Toutes ces subtilités font que le « Non » français n’est pas européen. Il ne s’agit pas de rejeter une conception de l’Europe pour en proposer une autre. Il s’agit simplement de témoigner de l’immobilisme français au moment d’avancer, de la peur de perdre des avantages acquis dont on a oublié jusqu’à la signification. C’est un « Non » de perdants. Le « Non » d’un peuple de petits boutiquiers qui se complaisent dans ce pervertissement des institutions de la Cinquième république, où l’objectif n’est plus de faire avancer le pays au non d’une haute opinion de soi-même, mais de maintenir cette instabilité engendrée par l’incurie des uns et des autres depuis le milieu des années 1980. La France en est encore à ses relents d’anti-gaullisme, de revanche sur l’autre, quel qu’il soit. Elle ne comprend pas l’Europe parce qu’elle n’y est pas encore arrivée. Elle commémore toujours ce tripartisme qui l’a reconstruite.
Plutôt qu’un Chirac face à Delarue et Fogiel, c’est Gabin dans le « Président » qu’il conviendrait de méditer. Il n’a pas pris une ride pour expliquer les travers de la Quatrième république, mais il explique encore mieux les intérêts en jeu dans cette France qui a refermé la parenthèse du gaullisme il y a longtemps et s’en sent toujours orpheline. Au point de faire dire au Général tout et son contraire. Et sur l’Europe, il est facile de jouer ce petit jeu. De gauche comme de droite, en passant par ses ennemis de toujours aux deux extrêmes, on s’arrache ses petits mots. Et les voilà tous de s’agiter « comme des cabris en criant » « Non, Non ».
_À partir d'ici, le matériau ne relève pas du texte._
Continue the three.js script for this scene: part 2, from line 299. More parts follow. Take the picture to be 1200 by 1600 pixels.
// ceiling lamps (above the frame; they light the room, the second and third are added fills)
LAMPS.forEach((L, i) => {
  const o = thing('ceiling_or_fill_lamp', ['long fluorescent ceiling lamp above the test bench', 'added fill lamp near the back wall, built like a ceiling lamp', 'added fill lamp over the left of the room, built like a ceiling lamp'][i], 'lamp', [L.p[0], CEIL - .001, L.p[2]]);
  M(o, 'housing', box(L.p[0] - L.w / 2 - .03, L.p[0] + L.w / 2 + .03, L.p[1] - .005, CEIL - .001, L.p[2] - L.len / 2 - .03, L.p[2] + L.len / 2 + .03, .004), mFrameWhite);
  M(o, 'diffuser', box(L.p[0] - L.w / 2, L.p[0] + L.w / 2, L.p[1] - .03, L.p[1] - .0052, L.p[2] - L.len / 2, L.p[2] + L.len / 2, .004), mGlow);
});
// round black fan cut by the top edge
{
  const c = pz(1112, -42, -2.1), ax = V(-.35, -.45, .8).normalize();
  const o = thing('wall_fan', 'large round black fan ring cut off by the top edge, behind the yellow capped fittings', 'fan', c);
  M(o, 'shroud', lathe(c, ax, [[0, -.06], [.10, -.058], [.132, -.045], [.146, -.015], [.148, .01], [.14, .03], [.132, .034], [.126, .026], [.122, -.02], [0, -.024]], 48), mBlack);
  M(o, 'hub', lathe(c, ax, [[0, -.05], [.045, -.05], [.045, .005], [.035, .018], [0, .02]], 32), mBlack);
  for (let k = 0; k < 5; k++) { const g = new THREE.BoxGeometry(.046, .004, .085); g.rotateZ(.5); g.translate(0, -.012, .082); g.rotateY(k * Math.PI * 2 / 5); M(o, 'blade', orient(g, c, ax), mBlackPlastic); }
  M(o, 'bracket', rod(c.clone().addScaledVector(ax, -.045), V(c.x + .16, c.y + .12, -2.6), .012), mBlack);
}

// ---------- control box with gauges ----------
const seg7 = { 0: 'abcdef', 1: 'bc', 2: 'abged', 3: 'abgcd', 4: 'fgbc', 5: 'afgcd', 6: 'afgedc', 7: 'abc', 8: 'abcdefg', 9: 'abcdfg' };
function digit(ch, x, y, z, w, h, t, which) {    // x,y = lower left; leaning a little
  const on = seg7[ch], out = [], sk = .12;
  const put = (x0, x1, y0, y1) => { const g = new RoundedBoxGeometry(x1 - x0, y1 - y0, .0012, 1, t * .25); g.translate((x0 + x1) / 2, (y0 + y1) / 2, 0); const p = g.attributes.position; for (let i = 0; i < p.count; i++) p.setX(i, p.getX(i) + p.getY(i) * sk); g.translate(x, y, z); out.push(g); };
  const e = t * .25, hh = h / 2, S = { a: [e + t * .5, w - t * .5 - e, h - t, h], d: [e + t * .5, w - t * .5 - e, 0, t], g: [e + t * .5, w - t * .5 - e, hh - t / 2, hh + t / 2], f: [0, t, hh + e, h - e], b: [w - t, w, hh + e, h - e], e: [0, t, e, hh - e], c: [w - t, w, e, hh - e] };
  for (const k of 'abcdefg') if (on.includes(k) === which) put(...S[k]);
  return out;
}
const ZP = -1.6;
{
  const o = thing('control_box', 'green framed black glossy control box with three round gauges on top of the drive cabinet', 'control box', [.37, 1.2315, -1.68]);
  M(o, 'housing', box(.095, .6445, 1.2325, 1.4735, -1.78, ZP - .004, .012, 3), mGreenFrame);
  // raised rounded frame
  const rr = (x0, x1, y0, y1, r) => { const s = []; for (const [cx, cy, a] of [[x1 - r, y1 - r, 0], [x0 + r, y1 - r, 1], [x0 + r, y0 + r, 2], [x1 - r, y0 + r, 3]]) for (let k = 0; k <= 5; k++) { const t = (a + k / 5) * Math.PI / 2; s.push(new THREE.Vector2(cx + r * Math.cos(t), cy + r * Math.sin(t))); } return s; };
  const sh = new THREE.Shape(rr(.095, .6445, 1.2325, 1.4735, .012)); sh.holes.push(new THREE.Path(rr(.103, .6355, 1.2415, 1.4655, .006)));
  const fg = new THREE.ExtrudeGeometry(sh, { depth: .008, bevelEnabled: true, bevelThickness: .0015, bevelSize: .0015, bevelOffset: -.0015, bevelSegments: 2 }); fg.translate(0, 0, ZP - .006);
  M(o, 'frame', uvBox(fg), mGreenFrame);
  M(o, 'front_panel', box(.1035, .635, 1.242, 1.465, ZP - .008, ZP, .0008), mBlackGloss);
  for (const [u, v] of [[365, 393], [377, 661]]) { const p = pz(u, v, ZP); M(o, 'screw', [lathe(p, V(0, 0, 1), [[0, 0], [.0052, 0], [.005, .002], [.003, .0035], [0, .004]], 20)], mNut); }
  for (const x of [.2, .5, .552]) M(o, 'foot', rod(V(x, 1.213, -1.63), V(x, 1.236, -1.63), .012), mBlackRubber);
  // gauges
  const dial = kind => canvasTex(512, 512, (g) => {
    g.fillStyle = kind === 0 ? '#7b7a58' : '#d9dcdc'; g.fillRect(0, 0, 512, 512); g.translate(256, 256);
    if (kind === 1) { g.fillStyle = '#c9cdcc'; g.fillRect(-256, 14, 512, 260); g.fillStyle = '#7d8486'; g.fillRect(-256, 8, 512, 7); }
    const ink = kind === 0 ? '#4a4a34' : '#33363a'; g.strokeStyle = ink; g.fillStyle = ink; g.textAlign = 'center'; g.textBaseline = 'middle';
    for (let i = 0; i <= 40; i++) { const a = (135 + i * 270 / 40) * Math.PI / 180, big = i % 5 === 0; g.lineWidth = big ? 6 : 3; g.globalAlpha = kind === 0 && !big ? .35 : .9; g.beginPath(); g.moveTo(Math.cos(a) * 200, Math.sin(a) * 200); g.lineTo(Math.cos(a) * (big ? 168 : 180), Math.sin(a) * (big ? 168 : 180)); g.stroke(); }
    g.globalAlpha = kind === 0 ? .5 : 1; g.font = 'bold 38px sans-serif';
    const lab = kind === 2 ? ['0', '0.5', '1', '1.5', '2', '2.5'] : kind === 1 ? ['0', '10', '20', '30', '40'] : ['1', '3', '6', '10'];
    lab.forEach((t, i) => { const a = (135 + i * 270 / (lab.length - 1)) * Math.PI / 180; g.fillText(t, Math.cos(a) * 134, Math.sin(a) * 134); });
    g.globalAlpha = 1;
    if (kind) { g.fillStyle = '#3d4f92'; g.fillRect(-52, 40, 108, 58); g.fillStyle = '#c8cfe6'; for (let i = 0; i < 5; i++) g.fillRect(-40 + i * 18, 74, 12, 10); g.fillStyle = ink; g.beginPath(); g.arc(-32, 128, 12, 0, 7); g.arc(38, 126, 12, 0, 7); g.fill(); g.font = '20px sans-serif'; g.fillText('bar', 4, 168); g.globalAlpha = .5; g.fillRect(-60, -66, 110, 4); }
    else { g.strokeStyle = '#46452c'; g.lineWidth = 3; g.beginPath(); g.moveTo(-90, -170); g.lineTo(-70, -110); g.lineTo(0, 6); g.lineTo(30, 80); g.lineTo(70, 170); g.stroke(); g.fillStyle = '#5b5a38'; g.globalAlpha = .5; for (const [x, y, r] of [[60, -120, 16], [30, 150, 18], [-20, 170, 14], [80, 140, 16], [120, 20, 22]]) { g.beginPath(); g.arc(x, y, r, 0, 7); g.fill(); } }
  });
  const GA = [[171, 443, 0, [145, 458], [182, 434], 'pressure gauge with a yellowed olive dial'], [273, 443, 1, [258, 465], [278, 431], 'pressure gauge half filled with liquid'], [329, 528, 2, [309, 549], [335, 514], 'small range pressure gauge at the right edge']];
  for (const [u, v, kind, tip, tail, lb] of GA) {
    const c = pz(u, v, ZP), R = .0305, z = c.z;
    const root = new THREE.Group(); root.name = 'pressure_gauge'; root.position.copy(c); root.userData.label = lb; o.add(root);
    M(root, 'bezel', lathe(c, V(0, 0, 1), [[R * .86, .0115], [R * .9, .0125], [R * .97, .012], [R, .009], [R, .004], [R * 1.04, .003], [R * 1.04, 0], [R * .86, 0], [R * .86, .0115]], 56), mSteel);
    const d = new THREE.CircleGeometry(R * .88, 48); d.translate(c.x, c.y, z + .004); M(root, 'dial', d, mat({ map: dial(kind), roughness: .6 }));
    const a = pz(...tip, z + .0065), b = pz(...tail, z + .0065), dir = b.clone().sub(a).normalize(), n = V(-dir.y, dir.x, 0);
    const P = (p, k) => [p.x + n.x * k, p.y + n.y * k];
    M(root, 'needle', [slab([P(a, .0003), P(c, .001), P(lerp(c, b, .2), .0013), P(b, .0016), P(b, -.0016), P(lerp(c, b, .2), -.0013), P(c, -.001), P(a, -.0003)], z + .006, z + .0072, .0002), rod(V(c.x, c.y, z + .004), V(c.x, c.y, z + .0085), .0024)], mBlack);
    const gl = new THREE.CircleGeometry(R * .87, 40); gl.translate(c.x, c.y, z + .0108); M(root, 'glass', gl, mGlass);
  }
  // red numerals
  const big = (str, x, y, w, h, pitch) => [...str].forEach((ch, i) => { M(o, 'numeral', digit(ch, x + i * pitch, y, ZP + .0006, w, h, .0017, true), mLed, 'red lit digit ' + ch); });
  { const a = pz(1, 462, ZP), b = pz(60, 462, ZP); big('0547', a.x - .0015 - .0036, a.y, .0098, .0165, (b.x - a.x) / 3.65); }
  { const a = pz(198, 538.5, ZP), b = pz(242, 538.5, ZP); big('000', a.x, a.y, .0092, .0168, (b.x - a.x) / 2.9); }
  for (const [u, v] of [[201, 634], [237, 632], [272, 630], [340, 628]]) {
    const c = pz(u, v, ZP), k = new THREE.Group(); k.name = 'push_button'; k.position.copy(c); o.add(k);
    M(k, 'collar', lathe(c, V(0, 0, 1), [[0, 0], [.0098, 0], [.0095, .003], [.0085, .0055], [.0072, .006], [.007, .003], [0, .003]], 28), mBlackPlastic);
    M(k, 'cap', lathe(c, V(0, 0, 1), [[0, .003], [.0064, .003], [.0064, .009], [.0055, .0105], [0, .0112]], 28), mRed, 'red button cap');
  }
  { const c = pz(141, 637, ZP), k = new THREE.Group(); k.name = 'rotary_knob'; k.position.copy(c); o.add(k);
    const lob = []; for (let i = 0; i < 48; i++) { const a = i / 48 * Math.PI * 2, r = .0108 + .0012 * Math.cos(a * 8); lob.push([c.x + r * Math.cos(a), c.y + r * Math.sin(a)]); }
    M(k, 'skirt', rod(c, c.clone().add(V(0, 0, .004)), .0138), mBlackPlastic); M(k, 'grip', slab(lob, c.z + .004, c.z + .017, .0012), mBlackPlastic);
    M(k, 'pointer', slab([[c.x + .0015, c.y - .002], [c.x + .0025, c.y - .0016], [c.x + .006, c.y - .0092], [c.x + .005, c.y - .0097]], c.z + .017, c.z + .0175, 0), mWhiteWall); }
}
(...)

Cet irrationalisme propre aux habitants du pays de Descartes n’est pas transposable au niveau européen, où les tenants du « Non » rejettent l’Europe pour ce qu’elle est, à savoir une ouverture vers demain, et non pour préserver des avant-hiers qui chantent. Seulement, ils auront tôt fait de se mettre à l’unisson français si le « Non » l’emportait le 29 mai prochain.